▽

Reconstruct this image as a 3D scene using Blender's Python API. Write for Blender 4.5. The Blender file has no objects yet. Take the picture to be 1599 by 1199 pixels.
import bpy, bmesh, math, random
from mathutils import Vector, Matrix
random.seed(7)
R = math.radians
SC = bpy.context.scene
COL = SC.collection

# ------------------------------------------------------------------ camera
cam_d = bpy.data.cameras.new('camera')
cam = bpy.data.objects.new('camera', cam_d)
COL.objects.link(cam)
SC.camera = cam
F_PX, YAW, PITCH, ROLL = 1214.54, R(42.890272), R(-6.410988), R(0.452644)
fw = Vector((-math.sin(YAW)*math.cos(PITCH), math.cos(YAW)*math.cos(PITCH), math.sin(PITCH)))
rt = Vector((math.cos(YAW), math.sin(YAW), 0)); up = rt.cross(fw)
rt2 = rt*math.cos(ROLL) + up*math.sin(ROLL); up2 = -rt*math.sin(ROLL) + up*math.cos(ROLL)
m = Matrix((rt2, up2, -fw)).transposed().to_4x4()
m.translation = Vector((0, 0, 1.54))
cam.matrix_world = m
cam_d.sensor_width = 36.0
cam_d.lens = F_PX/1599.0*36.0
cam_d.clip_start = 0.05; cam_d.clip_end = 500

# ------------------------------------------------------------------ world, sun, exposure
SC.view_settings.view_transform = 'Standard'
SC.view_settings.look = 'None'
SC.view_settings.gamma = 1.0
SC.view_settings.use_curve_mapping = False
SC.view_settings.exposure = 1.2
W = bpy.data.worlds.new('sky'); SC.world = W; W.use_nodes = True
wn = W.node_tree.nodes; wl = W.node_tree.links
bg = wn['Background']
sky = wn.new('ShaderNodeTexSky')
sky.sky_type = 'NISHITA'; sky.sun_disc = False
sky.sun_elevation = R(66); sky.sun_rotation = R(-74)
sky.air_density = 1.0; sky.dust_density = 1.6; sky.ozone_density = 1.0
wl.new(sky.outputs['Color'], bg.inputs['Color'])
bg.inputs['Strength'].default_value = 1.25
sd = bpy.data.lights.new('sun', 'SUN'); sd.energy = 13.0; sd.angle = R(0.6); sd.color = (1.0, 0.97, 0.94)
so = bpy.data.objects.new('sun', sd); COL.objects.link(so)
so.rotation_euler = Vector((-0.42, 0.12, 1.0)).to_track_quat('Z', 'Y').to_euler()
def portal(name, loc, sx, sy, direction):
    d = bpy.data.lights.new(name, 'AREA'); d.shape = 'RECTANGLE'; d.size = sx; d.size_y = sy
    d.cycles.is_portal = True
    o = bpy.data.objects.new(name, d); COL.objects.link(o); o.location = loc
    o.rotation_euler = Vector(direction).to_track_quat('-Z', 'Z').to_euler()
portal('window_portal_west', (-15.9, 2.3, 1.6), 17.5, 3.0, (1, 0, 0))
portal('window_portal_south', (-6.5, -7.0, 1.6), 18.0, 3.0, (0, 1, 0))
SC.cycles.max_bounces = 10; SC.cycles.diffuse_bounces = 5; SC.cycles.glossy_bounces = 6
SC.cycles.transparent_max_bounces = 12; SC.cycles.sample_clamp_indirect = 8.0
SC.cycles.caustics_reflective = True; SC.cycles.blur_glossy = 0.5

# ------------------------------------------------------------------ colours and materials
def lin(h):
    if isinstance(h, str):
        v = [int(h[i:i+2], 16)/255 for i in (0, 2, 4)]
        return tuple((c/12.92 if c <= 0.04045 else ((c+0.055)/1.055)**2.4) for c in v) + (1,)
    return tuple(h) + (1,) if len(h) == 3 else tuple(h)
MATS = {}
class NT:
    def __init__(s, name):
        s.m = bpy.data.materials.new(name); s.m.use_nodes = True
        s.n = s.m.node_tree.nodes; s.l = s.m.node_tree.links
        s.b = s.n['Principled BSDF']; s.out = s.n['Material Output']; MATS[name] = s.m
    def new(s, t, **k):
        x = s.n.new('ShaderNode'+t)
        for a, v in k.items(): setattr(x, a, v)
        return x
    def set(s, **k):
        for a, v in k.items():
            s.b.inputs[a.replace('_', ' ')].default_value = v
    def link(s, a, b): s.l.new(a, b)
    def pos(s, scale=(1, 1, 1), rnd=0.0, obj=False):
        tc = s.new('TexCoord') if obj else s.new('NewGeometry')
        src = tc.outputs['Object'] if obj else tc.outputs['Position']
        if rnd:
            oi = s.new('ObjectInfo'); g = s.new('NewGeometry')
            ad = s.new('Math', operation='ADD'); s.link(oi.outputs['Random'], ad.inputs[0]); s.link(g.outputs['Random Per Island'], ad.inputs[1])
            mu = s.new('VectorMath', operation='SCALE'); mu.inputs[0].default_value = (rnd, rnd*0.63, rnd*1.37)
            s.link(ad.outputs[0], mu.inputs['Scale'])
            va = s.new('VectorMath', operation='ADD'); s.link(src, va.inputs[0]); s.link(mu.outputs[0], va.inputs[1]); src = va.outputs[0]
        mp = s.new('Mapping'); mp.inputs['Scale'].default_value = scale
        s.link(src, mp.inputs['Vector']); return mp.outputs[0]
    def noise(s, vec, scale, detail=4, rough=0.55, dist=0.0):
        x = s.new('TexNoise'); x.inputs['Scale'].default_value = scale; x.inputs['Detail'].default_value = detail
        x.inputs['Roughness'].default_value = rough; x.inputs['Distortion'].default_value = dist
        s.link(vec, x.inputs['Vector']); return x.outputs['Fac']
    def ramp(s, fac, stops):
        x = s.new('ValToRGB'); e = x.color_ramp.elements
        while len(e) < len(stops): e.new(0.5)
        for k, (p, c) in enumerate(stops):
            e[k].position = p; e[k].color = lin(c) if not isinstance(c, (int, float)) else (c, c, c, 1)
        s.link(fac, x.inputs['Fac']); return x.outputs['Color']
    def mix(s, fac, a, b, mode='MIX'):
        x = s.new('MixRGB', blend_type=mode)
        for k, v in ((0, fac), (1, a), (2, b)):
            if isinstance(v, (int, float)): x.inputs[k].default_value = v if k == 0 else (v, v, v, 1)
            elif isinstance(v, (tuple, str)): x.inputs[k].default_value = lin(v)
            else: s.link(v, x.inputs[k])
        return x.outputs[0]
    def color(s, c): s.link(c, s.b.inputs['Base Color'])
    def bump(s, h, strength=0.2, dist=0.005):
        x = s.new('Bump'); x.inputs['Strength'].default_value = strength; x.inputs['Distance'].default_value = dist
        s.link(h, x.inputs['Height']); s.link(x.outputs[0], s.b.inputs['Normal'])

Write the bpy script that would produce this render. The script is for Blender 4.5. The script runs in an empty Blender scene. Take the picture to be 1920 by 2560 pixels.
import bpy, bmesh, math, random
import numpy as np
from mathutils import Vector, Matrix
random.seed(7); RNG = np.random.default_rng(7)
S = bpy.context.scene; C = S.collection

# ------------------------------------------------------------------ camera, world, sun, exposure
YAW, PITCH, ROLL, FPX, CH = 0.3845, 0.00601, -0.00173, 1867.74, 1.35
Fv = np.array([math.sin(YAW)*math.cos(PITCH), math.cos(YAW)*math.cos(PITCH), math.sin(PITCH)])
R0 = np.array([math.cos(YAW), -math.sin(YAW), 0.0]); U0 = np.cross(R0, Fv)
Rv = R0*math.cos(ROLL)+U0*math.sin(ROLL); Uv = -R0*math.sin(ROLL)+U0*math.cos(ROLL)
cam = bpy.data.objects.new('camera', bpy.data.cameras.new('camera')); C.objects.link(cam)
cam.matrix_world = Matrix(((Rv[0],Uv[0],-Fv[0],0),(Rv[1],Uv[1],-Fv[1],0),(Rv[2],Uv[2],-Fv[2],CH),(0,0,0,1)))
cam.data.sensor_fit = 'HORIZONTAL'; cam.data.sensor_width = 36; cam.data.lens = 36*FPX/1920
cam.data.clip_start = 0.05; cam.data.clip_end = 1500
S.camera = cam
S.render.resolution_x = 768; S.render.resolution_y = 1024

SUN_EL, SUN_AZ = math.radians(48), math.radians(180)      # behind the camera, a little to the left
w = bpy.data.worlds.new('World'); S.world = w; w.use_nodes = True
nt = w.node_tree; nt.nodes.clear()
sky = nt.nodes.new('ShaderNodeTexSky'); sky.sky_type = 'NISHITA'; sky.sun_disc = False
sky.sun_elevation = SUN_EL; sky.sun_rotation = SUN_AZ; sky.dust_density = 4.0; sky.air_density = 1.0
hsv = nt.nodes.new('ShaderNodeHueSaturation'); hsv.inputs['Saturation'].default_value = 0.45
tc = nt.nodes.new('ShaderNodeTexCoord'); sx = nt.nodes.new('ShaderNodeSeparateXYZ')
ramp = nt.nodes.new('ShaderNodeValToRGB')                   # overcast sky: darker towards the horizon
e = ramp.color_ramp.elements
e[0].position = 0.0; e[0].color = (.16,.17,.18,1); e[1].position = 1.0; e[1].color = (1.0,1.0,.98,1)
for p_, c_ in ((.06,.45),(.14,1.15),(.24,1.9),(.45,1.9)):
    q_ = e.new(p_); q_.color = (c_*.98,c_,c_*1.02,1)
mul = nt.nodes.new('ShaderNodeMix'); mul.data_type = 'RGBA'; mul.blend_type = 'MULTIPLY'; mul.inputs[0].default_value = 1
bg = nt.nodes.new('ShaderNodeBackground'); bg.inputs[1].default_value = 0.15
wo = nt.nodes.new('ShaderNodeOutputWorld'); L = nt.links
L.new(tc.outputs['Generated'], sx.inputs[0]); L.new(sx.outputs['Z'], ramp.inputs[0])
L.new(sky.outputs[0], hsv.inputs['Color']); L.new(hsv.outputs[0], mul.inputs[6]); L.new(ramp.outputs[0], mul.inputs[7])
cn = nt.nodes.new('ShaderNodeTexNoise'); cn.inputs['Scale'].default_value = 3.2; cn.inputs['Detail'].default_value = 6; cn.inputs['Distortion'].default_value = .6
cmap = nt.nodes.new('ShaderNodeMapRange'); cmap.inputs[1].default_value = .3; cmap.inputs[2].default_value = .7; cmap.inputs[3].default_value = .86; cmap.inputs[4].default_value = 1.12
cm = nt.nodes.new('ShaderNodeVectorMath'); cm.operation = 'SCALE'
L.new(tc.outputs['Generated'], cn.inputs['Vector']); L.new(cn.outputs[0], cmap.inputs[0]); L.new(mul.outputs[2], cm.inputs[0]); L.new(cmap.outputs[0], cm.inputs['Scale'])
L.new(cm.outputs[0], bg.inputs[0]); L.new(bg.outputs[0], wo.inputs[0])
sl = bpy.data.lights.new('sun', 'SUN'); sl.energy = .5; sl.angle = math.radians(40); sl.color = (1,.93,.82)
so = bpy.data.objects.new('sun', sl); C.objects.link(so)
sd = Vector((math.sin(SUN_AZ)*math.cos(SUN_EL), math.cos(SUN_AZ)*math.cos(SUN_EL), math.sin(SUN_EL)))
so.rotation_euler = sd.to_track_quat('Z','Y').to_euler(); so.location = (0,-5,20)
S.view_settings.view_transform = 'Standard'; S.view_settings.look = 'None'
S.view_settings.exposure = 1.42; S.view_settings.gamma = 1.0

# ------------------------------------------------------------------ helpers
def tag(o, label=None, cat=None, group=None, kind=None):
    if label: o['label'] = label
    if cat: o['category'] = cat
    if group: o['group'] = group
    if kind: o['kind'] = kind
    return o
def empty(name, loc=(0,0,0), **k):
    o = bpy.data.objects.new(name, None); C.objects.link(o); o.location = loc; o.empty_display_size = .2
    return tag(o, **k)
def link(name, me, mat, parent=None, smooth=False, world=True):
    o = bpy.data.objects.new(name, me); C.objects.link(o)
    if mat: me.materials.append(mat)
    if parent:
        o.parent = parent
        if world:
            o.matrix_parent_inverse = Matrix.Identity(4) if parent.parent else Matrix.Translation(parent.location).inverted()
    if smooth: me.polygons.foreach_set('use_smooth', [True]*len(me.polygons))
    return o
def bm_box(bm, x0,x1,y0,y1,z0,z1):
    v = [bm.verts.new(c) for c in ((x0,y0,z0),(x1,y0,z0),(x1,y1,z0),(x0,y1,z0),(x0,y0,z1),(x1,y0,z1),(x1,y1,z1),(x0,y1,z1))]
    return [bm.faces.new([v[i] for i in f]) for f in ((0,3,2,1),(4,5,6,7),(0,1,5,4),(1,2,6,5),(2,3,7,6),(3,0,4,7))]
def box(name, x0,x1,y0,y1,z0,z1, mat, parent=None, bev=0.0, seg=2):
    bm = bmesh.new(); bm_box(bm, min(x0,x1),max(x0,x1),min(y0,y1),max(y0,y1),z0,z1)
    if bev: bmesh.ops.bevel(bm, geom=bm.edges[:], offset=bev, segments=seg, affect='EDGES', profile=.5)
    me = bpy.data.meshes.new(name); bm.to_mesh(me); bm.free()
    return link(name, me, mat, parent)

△

## [Problem description]
Within the listing above, give again exactly every line from the line with "Write the bpy" through the line with "S.render.resolution_x = 768;", both included, and no other line.

## [Right answer]
Write the bpy script that would produce this render. The script is for Blender 4.5. The script runs in an empty Blender scene. Take the picture to be 1920 by 2560 pixels.
import bpy, bmesh, math, random
import numpy as np
from mathutils import Vector, Matrix
random.seed(7); RNG = np.random.default_rng(7)
S = bpy.context.scene; C = S.collection

# ------------------------------------------------------------------ camera, world, sun, exposure
YAW, PITCH, ROLL, FPX, CH = 0.3845, 0.00601, -0.00173, 1867.74, 1.35
Fv = np.array([math.sin(YAW)*math.cos(PITCH), math.cos(YAW)*math.cos(PITCH), math.sin(PITCH)])
R0 = np.array([math.cos(YAW), -math.sin(YAW), 0.0]); U0 = np.cross(R0, Fv)
Rv = R0*math.cos(ROLL)+U0*math.sin(ROLL); Uv = -R0*math.sin(ROLL)+U0*math.cos(ROLL)
cam = bpy.data.objects.new('camera', bpy.data.cameras.new('camera')); C.objects.link(cam)
cam.matrix_world = Matrix(((Rv[0],Uv[0],-Fv[0],0),(Rv[1],Uv[1],-Fv[1],0),(Rv[2],Uv[2],-Fv[2],CH),(0,0,0,1)))
cam.data.sensor_fit = 'HORIZONTAL'; cam.data.sensor_width = 36; cam.data.lens = 36*FPX/1920
cam.data.clip_start = 0.05; cam.data.clip_end = 1500
S.camera = cam
S.render.resolution_x = 768; S.render.resolution_y = 1024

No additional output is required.